The Bonneville_outdoor patio
The Bonneville is closing in mid-January.  The Bonneville/Facebook

When the Bonneville opened in early 2013, downtown was not exactly a dining destination. Sure, a scattering of steakhouses and hotel restaurants offered decadence for visiting conventioneers, but the kind of chef-driven fare that now defines the Capital City was largely missing from the corridor, save for a few promising newbies like Swift’s Attic.

Now, one of the restaurants that helped usher in the neighborhood's dining renaissance is saying goodbye. The Bonneville chef-owners Jennifer Costello and Chris Hurley have decided to turn out the lights at 202 W. Cesar Chavez St. In a January 5 release, the couple announced the New American eatery is closing on January 18.

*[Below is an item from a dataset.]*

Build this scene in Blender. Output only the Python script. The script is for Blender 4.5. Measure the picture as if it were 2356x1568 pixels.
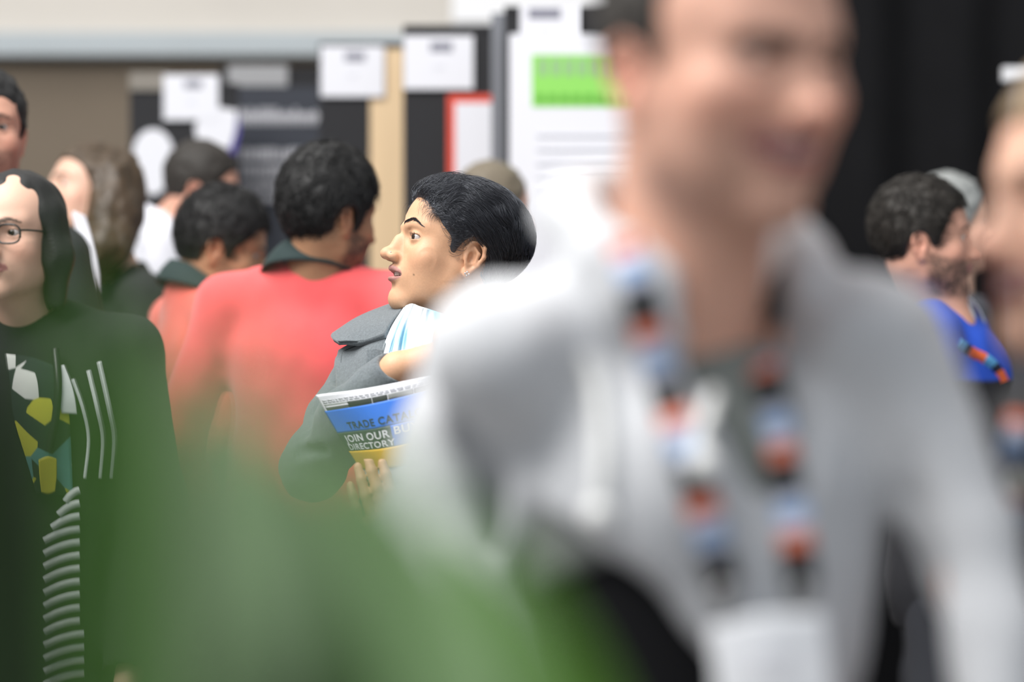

Costello and Hurley did not share the reason, saying only that they “decided to allow the torch to be passed to a new restaurant group.” The chefs did not name the players behind the new concept.

The Bonneville ran into hiccups as soon as it opened its doors, chief among them low street visibility due to signage restrictions and landscaping. Nonetheless, it became a favorite of local foodies for its artful New American cuisine focusing on seasonality and approachability.

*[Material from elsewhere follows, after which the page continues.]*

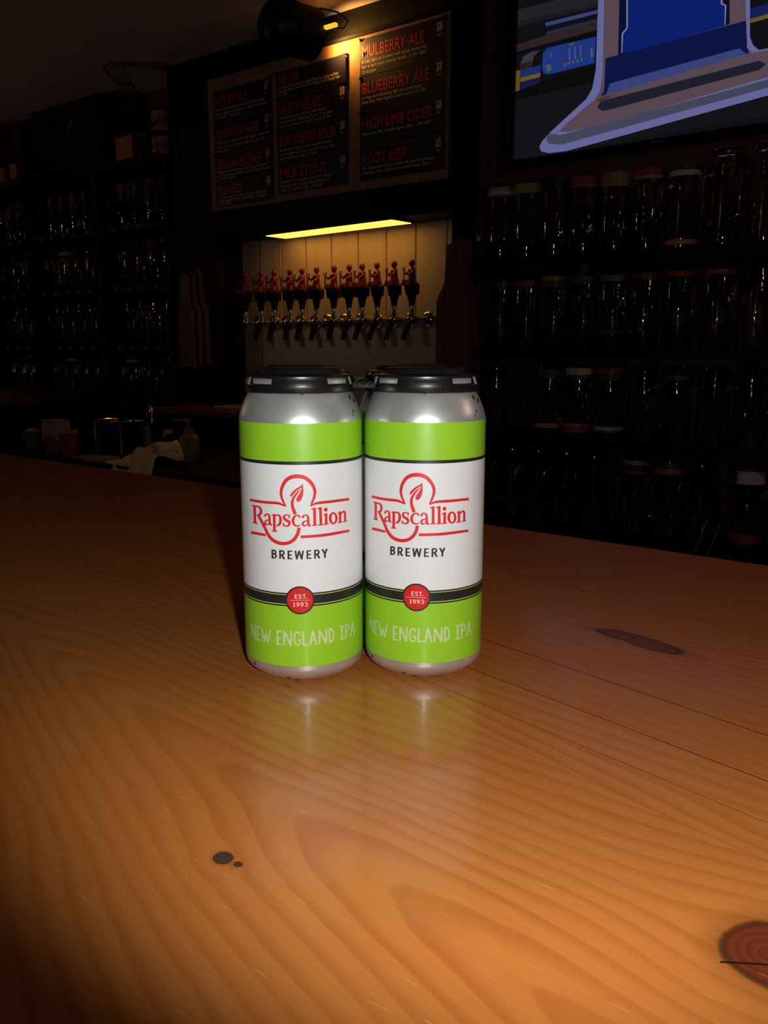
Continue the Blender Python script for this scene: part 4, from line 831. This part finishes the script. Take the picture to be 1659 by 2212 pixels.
bm = BM(); box(bm, -1.10, -1.05, 2.7665, 2.7685, .8085, .8135); obj('maker_mark', bm, M_['grey'], tv)

# ------------------------------------------------------------------ mugs and shelves
MG = lambda: [(0, .25), (.043, .25), (.0468, .2465), (.0478, .240), (.0498, .004), (.0488, 0), (.0468, .004), (.0440, .222), (.039, .228), (0, .228)]
mug = thing('glass_mug', (0, 0, 0), '', 'mug')
body = obj('body', lathe(BM(), MG(), 20), M_['glass'], mug, False, True, angle=35)
bm = BM(); tube(bm, [(0, -.0500, .185), (0, -.070, .190), (0, -.083, .175), (0, -.087, .125), (0, -.083, .075), (0, -.070, .058), (0, -.0505, .062)], [.009, .009, .0085, .008, .0085, .009, .009], 8)
handle = obj('handle', bm, M_['glass'], mug, False, True)
bands = {}
def band_mesh(z0, z1):
    k = (z0, z1)
    if k not in bands:
        bm = BM(); r = lambda z: .0501 - .0021 * z / .25 + .0005
        lathe(bm, [(r(z0) - .001, z0), (r(z0), z0), (r(z1), z1), (r(z1) - .001, z1)], 20)
        me = bpy.data.meshes.new('band'); bm.to_mesh(me); bm.free(); bands[k] = me
    return bands[k]
tapes = dict(cream=(150, 132, 104), white=(196, 180, 172), yellow=(150, 140, 52), black=(18, 18, 18), red=(150, 36, 30), orange=(170, 84, 36), teal=(24, 64, 72), tan=(150, 116, 76),
             brown=(84, 56, 40), green=(30, 74, 40), pink=(190, 120, 120), magenta=(150, 40, 66), blue=(40, 86, 130), grey=(110, 100, 92))
tm = {}
def band(root, col, z0, z1, label=None):
    if col not in tm: tm[col] = tape(col, tapes[col])
    me = band_mesh(z0, z1).copy(); me.materials.append(tm[col])
    o = bpy.data.objects.new('band', me); C.objects.link(o); o.parent = root
    return tag(o, '%s band of tape' % col)
used = []
def place_mug(x, y, z, lb, grp, bs=(), sc=1, rz=None):
    rz = random.uniform(-.9, .2) if rz is None else rz
    if not used: r = mug; r.location = (x, y, z); r.rotation_euler = (0, 0, rz); r['label'] = lb; r['group'] = grp; used.append(1)
    else:
        r = link_copy(mug); r.location = (x, y, z); r.rotation_euler = (0, 0, rz); r['label'] = lb; r['group'] = grp
        link_copy(body, r); link_copy(handle, r)
    r.scale = (1, 1, sc)
    for col, z0, z1 in bs: band(r, col, z0, z1)
    return r
ZR = [.476, .172, -.130, -.430]
row_n = ['top', 'second', 'third', 'lowest']
RS = []
for i, z in enumerate(ZR):
    s = thing('wall_shelf', (-.5, 2.77, z), '%s black shelf of mugs on the dark red wall at right' % row_n[i], 'shelf', 'black shelves on the right wall')
    obj('board', box(BM(), -1.672, .6, 2.655, 2.88, z - .042 if i == 0 else z - .032, z, .002), M_['black_paint'], s)
    for bx in (-1.4, -.75, .1): obj('bracket', box(BM(), bx - .012, bx + .012, 2.70, 2.88, z - .10, z - (.042 if i == 0 else .032)), M_['black_paint'], s)
U = .218; T = .2485
rowsR = [
 [(-1.618, (('cream', .236, T), ('white', .222, .236), ('brown', .212, .222))), (-1.512, (('yellow', U, T),)), (-1.407, (('black', U, T),)), (-1.300, (('red', .222, T), ('orange', .214, .222))),
  (-1.192, (('tan', .205, T),)), (-1.084, (('red', .226, T), ('yellow', .216, .226))), (-.972, (('teal', .228, T), ('white', .212, .228), ('pink', .012, .026))), (-.845, ()), (-.728, ())],
 [(-1.612, (('brown', .214, .230),)), (-1.505, (('red', .214, .232),)), (-1.398, (('tan', .228, .242), ('green', .205, .228))), (-1.288, (('green', .212, .235),)), (-1.184, (('grey', .216, .236), ('teal', .05, .06))), (-1.078, (('brown', .216, .238),)),
  (-.966, (('red', .220, .236),)), (-.846, (('red', .222, .236),)), (-.735, ())],
 [(-1.620, ()), (-1.404, (('green', .200, .232), ('pink', .030, .046))), (-1.292, (('white', .216, .238), ('brown', .20, .216), ('pink', .042, .050), ('magenta', .020, .042))), (-1.178, (('red', .224, .240), ('teal', .20, .224), ('white', .034, .046), ('blue', .026, .034))),
  (-1.062, ()), (-.954, (('brown', .206, .22),)), (-.836, ()), (-.726, ()), (-.610, ())],
 [(-1.548, ()), (-1.440, ()), (-1.330, ()), (-1.222, ()), (-1.072, (('cream', .226, .240), ('black', .206, .226), ('red', .196, .206))), (-.960, (('teal', .222, .242), ('orange', .205, .222))), (-.856, ()),
  (-.712, (('black', .236, T), ('white', .196, .236), ('magenta', .012, .04))), (-.600, ())]]
for i, row in enumerate(rowsR):
    n = 0
    for x, bs in row:
        n += 1
        cols = ' and '.join(dict.fromkeys(b[0] for b in bs))
        lb = ('mug banded in %s, ' % cols if bs else 'plain clear glass mug, ') + '%s along the %s right shelf' % (ords[n - 1], row_n[i])
        place_mug(x, 2.745, ZR[i], lb, 'mugs on the %s right shelf' % row_n[i], bs, 1.12 if (i == 0 and not bs) else 1, rz=random.uniform(-1.0, -.5))
# tags hanging from the shelves
t = thing('hang_tag', (-1.245, 2.652, .440), 'small blue tag dangling from the edge of the top right shelf', 'tag')
bm = BM(); box(bm, -.012, .012, -.002, 0, -.055, 0, .001); bmesh.ops.rotate(bm, verts=bm.verts[:], cent=(0, 0, 0), matrix=Matrix.Rotation(.3, 3, 'Y')); obj('card', bm, tape('tag_blue', (40, 74, 110)), t, False)
t = thing('caution_strip', (-.800, 2.690, -.455), 'black and yellow edged strip hanging by the white banded mug on the lowest right shelf', 'strip')
bm = BM(); box(bm, -.022, .022, -.001, .001, 0, .115, .0004); bmesh.ops.rotate(bm, verts=bm.verts[:], cent=(0, 0, 0), matrix=Matrix.Rotation(.28, 3, 'Y')); obj('ribbon', bm, M_['resin'], t, False)
for s in (-1, 1):
    bm = BM(); box(bm, s * .020 - .0018, s * .020 + .0018, -.0022, -.001, .002, .113); bmesh.ops.rotate(bm, verts=bm.verts[:], cent=(0, 0, 0), matrix=Matrix.Rotation(.28, 3, 'Y')); obj('edge_stripe', bm, tape('strip_yellow', (140, 92, 30)), t, False)
t.location = (-.812, 2.650, -.46)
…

The brunches became especially popular with dishes like bananas Foster French toast served with rum syrup and cinnamon Chantilly cream and the restaurant's famous popovers. It didn’t hurt that the floor-to-ceiling windows bathed the dining room in natural light, providing a sunny backdrop for the weekend ritual.

That same environment, however, began to feel anachronistic. While the Bonneville’s service and spare space exuded a quiet elegance, Rainey Street ushered in a louder model downtown — one that is still echoing through more Millennial-focused concepts like the recently opened Punch Bowl Social on Congress Avenue.

Whether the new paradigm played into the decision, we may never know. But in Austin’s ever-shrinking fine dining arena, it’s absence will be sharply felt.